Featured Performances 2019
Olivier Tarpaga & Dafra Kura Band (Princeton Africa Ensemble)
Olivier Tarpaga & Dafra Kura Band (Princeton Africa Ensemble)


Hailing from Burkina Faso, Dafra Kura Band fuses the high energy of the griot ancestral tradition and the contemporary sounds of modern African cities sourced from Mandé tradition, nomad desert blues, and Afrobeat. DAFRA aims to bring people together to investigate tolerance and diversity and to draws in audiences from diverse communities to celebrate the rich diversity of West African music and dance.

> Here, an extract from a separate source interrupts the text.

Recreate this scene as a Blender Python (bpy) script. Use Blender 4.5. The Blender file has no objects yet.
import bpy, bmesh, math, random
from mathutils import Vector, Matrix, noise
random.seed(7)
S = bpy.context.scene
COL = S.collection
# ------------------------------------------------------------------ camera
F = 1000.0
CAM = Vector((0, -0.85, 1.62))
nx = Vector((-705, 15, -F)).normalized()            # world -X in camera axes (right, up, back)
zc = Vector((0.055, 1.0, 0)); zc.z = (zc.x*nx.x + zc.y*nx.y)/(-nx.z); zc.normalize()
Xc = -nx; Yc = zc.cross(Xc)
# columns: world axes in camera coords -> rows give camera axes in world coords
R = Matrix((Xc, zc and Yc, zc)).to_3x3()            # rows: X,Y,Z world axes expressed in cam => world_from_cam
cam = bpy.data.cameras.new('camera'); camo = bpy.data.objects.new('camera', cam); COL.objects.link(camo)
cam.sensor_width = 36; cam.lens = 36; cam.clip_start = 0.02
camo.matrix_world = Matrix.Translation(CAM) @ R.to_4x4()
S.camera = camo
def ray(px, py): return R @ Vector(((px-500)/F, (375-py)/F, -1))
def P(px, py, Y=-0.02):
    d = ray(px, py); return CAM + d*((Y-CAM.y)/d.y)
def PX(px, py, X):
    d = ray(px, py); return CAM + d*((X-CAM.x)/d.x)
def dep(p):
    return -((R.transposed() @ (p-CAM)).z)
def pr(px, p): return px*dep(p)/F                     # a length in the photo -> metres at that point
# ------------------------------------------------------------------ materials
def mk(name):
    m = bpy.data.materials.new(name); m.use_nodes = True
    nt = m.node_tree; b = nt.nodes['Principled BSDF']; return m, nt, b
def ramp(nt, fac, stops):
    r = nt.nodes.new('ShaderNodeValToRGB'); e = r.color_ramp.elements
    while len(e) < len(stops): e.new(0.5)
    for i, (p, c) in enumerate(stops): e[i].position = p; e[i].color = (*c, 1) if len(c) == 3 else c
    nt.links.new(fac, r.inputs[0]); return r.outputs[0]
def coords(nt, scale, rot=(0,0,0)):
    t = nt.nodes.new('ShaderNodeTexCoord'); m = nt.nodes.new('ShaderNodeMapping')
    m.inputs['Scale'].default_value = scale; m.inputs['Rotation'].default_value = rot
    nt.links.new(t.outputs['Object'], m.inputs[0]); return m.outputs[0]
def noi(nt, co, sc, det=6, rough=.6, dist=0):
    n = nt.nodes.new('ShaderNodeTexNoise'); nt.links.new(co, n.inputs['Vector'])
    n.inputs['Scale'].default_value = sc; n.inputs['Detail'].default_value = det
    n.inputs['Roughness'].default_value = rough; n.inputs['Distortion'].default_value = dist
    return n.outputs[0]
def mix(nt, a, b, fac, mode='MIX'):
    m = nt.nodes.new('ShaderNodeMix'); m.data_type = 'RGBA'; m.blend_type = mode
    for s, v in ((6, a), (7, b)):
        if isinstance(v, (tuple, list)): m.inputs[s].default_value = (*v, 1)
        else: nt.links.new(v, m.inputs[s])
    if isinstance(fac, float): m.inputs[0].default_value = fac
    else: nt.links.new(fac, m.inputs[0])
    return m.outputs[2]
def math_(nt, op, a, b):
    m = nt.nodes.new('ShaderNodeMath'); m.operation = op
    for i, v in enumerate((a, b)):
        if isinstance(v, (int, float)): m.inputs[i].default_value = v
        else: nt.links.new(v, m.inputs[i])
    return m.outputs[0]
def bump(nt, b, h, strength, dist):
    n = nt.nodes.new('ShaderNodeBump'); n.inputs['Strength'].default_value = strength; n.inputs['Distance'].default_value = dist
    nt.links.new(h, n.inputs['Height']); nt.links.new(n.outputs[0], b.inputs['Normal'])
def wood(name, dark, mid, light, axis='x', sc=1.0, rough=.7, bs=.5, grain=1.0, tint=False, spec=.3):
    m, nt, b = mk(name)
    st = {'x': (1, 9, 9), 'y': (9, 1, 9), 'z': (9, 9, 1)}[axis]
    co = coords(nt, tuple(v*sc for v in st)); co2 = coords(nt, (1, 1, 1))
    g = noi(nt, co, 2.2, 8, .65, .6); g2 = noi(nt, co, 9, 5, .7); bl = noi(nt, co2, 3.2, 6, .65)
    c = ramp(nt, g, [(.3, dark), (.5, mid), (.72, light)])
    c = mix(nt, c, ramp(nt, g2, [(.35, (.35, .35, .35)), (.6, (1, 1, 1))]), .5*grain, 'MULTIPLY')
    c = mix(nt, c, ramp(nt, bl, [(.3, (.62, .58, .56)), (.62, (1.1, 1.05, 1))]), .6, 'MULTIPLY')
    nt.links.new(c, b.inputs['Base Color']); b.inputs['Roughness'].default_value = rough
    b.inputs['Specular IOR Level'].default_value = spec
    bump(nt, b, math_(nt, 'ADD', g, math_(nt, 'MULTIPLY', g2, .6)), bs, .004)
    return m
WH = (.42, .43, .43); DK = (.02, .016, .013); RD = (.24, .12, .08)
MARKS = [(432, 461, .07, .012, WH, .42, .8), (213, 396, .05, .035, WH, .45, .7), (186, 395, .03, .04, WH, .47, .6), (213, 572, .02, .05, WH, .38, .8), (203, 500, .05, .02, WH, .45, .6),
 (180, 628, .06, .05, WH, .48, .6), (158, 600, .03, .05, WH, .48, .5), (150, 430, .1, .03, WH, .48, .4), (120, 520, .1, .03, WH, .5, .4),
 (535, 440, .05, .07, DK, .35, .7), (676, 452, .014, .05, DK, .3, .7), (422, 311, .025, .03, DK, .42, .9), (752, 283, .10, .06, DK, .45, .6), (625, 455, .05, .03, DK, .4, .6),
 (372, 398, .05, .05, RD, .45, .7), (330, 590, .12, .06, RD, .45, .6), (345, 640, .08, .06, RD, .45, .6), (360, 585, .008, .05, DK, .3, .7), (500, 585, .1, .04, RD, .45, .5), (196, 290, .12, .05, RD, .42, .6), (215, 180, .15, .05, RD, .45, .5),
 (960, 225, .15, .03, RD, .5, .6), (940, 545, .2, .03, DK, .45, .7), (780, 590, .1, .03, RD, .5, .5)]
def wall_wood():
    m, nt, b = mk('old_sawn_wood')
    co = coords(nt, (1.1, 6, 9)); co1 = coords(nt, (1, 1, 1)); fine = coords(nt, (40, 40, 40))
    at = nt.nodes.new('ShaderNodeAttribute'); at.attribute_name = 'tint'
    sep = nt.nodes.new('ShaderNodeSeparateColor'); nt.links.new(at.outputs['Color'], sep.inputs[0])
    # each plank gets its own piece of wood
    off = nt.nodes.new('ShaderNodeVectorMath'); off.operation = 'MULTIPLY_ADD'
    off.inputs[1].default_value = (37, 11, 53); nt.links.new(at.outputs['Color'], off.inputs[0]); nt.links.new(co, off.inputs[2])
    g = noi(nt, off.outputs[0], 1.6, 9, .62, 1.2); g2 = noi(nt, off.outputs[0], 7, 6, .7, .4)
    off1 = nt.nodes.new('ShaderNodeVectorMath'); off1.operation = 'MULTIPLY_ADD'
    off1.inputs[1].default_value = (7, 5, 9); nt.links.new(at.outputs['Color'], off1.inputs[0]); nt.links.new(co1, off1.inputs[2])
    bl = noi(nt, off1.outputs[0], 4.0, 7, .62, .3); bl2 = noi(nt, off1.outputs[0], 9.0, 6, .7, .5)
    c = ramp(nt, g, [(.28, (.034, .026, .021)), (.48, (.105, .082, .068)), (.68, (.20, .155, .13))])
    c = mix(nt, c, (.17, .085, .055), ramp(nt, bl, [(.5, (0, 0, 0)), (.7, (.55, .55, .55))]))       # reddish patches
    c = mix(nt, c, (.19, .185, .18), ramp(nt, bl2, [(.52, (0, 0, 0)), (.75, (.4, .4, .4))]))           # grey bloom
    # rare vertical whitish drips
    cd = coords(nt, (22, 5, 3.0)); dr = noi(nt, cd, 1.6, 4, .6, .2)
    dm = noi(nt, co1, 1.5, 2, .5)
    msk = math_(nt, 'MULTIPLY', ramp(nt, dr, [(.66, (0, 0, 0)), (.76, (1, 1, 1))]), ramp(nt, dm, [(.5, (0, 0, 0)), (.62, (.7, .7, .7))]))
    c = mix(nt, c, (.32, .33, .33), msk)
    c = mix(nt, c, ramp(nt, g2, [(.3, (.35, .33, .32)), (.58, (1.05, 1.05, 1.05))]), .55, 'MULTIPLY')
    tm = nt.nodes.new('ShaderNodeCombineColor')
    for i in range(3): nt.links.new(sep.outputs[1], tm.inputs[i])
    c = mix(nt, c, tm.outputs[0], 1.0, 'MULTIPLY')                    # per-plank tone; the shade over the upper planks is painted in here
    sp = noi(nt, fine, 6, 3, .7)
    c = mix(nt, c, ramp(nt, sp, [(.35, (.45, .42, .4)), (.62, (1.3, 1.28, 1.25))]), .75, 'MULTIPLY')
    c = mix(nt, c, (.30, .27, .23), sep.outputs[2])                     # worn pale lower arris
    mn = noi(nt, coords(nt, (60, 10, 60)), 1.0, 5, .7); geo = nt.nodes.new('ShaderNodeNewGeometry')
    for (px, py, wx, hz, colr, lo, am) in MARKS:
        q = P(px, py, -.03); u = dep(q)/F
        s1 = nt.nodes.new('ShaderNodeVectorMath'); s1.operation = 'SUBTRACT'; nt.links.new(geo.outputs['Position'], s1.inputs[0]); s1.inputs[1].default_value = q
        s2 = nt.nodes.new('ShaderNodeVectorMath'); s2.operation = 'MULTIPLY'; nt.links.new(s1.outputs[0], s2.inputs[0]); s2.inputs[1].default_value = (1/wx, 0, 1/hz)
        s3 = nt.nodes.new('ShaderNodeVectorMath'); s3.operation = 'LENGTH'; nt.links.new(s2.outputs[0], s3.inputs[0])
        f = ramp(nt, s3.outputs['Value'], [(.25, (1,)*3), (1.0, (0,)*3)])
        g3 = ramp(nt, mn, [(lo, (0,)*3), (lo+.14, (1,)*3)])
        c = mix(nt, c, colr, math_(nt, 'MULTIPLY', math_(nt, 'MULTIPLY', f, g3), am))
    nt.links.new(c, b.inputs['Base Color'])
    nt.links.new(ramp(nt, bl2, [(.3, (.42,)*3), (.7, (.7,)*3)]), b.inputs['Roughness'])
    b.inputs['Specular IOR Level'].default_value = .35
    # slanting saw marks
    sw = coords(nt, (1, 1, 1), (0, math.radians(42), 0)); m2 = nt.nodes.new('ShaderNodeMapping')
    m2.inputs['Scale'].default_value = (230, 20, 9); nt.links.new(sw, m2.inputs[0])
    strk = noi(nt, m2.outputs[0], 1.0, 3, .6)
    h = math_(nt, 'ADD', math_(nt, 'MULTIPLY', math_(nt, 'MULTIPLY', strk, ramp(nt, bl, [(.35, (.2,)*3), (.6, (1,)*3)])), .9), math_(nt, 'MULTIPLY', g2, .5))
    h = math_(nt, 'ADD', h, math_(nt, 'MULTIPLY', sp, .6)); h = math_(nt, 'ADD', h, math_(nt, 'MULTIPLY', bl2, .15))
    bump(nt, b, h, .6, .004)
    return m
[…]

Olivier Tarpaga is a Lester Horton Award-winning dancer–choreographer and musician, a dance lecturer at the Lewis Center for the Arts, and a music lecturer and the director of the African music ensemble for Princeton University’s Department of Music. Tarpaga is the founder and artistic director of the internationally acclaimed Dafra Drum and Dafra Kura Band and co-founder of the Baker & Tarpaga Dance Project. He danced with David Rousseve/ REALITY from 2006 to 2010, when he was also a State Department Art Envoy in South Africa, Botswana, Burkina Faso, and Sri Lanka. In 2008, he was invited to re-interpret Beethoven’s Symphony No. 9 with West African instruments for a sold-out concert with British singer Billy Bragg and numerous guests at the Broad Stage in Santa Monica, California
Titilope Sonuga

Titilope Sonuga is an award-winning poet and performer who calls both Lagos, Nigeria and Edmonton, Canada, home. The recipient of the Canadian Authors’ Association Emerging Writer Award, and a 2015 Open Society (OSIWA) Foundation Resident Poet on Goree Island, off the coast of Senegal, she is a leading voice in local and international performance poetry communities who has travelled extensively as a poet, and facilitated poetry workshops across the world.
She was the first poet to perform at a Nigerian presidential inauguration in May 2015. Her poetry has been translated into Italian, German and Slovak.
Her collection, This is How We Disappear is forthcoming with Write Bloody North in April 2019.